═══ DATA PROVIDED ═══

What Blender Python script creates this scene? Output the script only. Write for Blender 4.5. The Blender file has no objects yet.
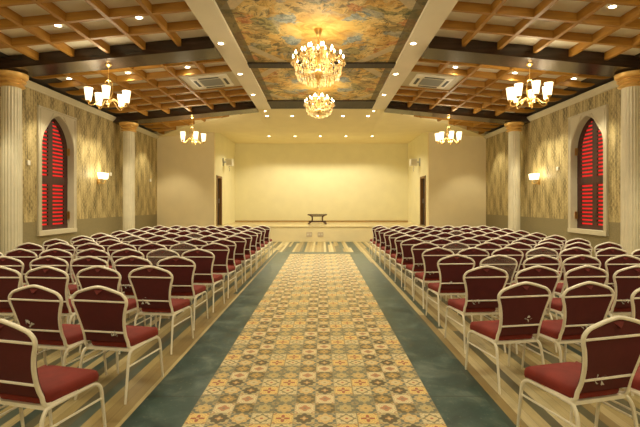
import bpy, bmesh, math, random
from mathutils import Vector, Matrix
C = bpy.context.scene
COL = C.collection
random.seed(7)
PI = math.pi
sin, cos = math.sin, math.cos

# ------------------------------------------------------------------ camera, world, exposure
CAM_H = 1.55
cam_d = bpy.data.cameras.new('camera')
cam_d.sensor_width = 36.0
cam_d.lens = 36.0 * 424 / 640
cam_d.shift_x = -1.5 / 640
cam_d.shift_y = -9.5 / 640
cam_d.clip_start = 0.05
cam = bpy.data.objects.new('camera', cam_d)
COL.objects.link(cam)
cam.location = (0, 0, CAM_H)
cam.rotation_euler = (PI / 2, 0, 0)
C.camera = cam

w = bpy.data.worlds.new('world'); C.world = w
w.use_nodes = True
w.node_tree.nodes['Background'].inputs[0].default_value = (1.0, .82, .5, 1)
w.node_tree.nodes['Background'].inputs[1].default_value = 0.02
C.view_settings.view_transform = 'Standard'
C.view_settings.look = 'None'
C.view_settings.exposure = 0.30
C.view_settings.gamma = 1.0
C.view_settings.use_curve_mapping = False
C.cycles.max_bounces = 8
C.cycles.diffuse_bounces = 5
C.cycles.sample_clamp_indirect = 6.0

WARM = (1.0, .88, .60)
P_LATTICE, P_BEAM, P_STAGE, P_SOFFIT = 72, 80, 92, 110
P_CHAND, P_PEND, P_SCONCE, P_REAR, P_WASH = 60, 24, 3, 62, 150

def point(name, loc, power, r=.12, color=WARM):
    d = bpy.data.lights.new(name, 'POINT'); d.energy = power; d.color = color; d.shadow_soft_size = r
    o = bpy.data.objects.new(name, d); COL.objects.link(o); o.location = loc
    return o

def spot(name, loc, power, angle=110, blend=.6, r=.05, aim=None, color=WARM):
    d = bpy.data.lights.new(name, 'SPOT'); d.energy = power; d.color = color
    d.spot_size = math.radians(angle); d.spot_blend = blend; d.shadow_soft_size = r
    o = bpy.data.objects.new(name, d); COL.objects.link(o); o.location = loc
    if aim is not None:
        o.rotation_euler = (Vector(aim) - Vector(loc)).to_track_quat('-Z', 'Y').to_euler()
    return o

# lamps of the half of the hall behind the photographer
for yy in (-3.2, 3.2):
    for xx in (-4.3, 0, 4.3):
        point('rear_hall_lamp', (xx, yy, 3.75), P_REAR, .3)

# ------------------------------------------------------------------ mesh helpers
class MB:
    def __init__(s): s.v = []; s.f = []
    def add(s, vs, fs):
        n = len(s.v); s.v += [tuple(p) for p in vs]; s.f += [tuple(i + n for i in f) for f in fs]; return s
    def box(s, x0, x1, y0, y1, z0, z1):
        return s.hexa([(x0, y0, z0), (x1, y0, z0), (x1, y1, z0), (x0, y1, z0), (x0, y0, z1), (x1, y0, z1), (x1, y1, z1), (x0, y1, z1)])
    def hexa(s, p):
        return s.add(p, [(0, 3, 2, 1), (4, 5, 6, 7), (0, 1, 5, 4), (1, 2, 6, 5), (2, 3, 7, 6), (3, 0, 4, 7)])
    def tube(s, pts, r, n=8, closed=False):
        pts = [Vector(p) for p in pts]; m = len(pts); rs = r if isinstance(r, (list, tuple)) else [r] * m
        up = None; rings = []
        for i, p in enumerate(pts):
            if closed: t = pts[(i + 1) % m] - pts[i - 1]
            else: t = pts[min(i + 1, m - 1)] - pts[max(i - 1, 0)]
            t.normalize()
            if up is None:
                a = Vector((0, 0, 1)) if abs(t.z) < .9 else Vector((1, 0, 0))
                up = (a - t * a.dot(t)).normalized()
            else: up = (up - t * up.dot(t)).normalized()
            b = t.cross(up)
            rings.append([p + (up * cos(2 * PI * k / n) + b * sin(2 * PI * k / n)) * rs[i] for k in range(n)])
        vs = [q for ring in rings for q in ring]; fs = []
        for i in range(m if closed else m - 1):
            j = (i + 1) % m
            for k in range(n):
                l = (k + 1) % n
                fs.append((i * n + k, j * n + k, j * n + l, i * n + l))
        if not closed:
            fs.append(tuple(range(n))); fs.append(tuple(reversed(range((m - 1) * n, m * n))))
        return s.add(vs, fs)
    def lathe(s, prof, n=16, c=(0, 0, 0), scallop=None, cap=True):
        vs = []; m = len(prof)
        for (r, z) in prof:
            for k in range(n):
                a = 2 * PI * k / n; q = r * (scallop(k) if scallop else 1)
                vs.append((c[0] + q * cos(a), c[1] + q * sin(a), c[2] + z))
        fs = []
        for i in range(m - 1):
            for k in range(n):
                l = (k + 1) % n
                fs.append((i * n + k, i * n + l, (i + 1) * n + l, (i + 1) * n + k))
        if cap: fs.append(tuple(reversed(range(n)))); fs.append(tuple(range((m - 1) * n, m * n)))
        return s.add(vs, fs)
    def rings(s, rings, cap=True):
        m = len(rings); n = len(rings[0]); vs = [p for r in rings for p in r]; fs = []
        for i in range(m - 1):
            for k in range(n):
                l = (k + 1) % n
                fs.append((i * n + k, i * n + l, (i + 1) * n + l, (i + 1) * n + k))
        if cap:
            fs.append(tuple(reversed(range(n)))); fs.append(tuple(range((m - 1) * n, m * n)))
        return s.add(vs, fs)
    def prism(s, poly, fn0, fn1):
        n = len(poly); vs = [fn0(p) for p in poly] + [fn1(p) for p in poly]
        fs = [tuple(range(n)), tuple(reversed(range(n, 2 * n)))]
        for k in range(n):
            l = (k + 1) % n; fs.append((k, k + n, l + n, l))
        return s.add(vs, fs)
    def build(s, name, m, parent=None, smooth=False, bevel=0):
        me = bpy.data.meshes.new(name); me.from_pydata(s.v, [], s.f); me.update()
        bm = bmesh.new(); bm.from_mesh(me); bmesh.ops.recalc_face_normals(bm, faces=bm.faces); 
        if bevel: bmesh.ops.bevel(bm, geom=list(bm.edges), offset=bevel, segments=2, affect='EDGES', profile=.6)
        bm.to_mesh(me); bm.free()
        if smooth:
            for p in me.polygons: p.use_smooth = True
            try: me.set_sharp_from_angle(angle=math.radians(50))
            except Exception: pass
        me.materials.append(m)
        o = bpy.data.objects.new(name, me); COL.objects.link(o)
        if parent is not None: o.parent = parent
        return o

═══

CHALLENGE => From the first line of the material down to the line containing "C.cycles.sample_clamp_indirect = 6.0", inclusive, return each line exactly, skipping any picture.

RESULT =>
What Blender Python script creates this scene? Output the script only. Write for Blender 4.5. The Blender file has no objects yet.
import bpy, bmesh, math, random
from mathutils import Vector, Matrix
C = bpy.context.scene
COL = C.collection
random.seed(7)
PI = math.pi
sin, cos = math.sin, math.cos

# ------------------------------------------------------------------ camera, world, exposure
CAM_H = 1.55
cam_d = bpy.data.cameras.new('camera')
cam_d.sensor_width = 36.0
cam_d.lens = 36.0 * 424 / 640
cam_d.shift_x = -1.5 / 640
cam_d.shift_y = -9.5 / 640
cam_d.clip_start = 0.05
cam = bpy.data.objects.new('camera', cam_d)
COL.objects.link(cam)
cam.location = (0, 0, CAM_H)
cam.rotation_euler = (PI / 2, 0, 0)
C.camera = cam

w = bpy.data.worlds.new('world'); C.world = w
w.use_nodes = True
w.node_tree.nodes['Background'].inputs[0].default_value = (1.0, .82, .5, 1)
w.node_tree.nodes['Background'].inputs[1].default_value = 0.02
C.view_settings.view_transform = 'Standard'
C.view_settings.look = 'None'
C.view_settings.exposure = 0.30
C.view_settings.gamma = 1.0
C.view_settings.use_curve_mapping = False
C.cycles.max_bounces = 8
C.cycles.diffuse_bounces = 5
C.cycles.sample_clamp_indirect = 6.0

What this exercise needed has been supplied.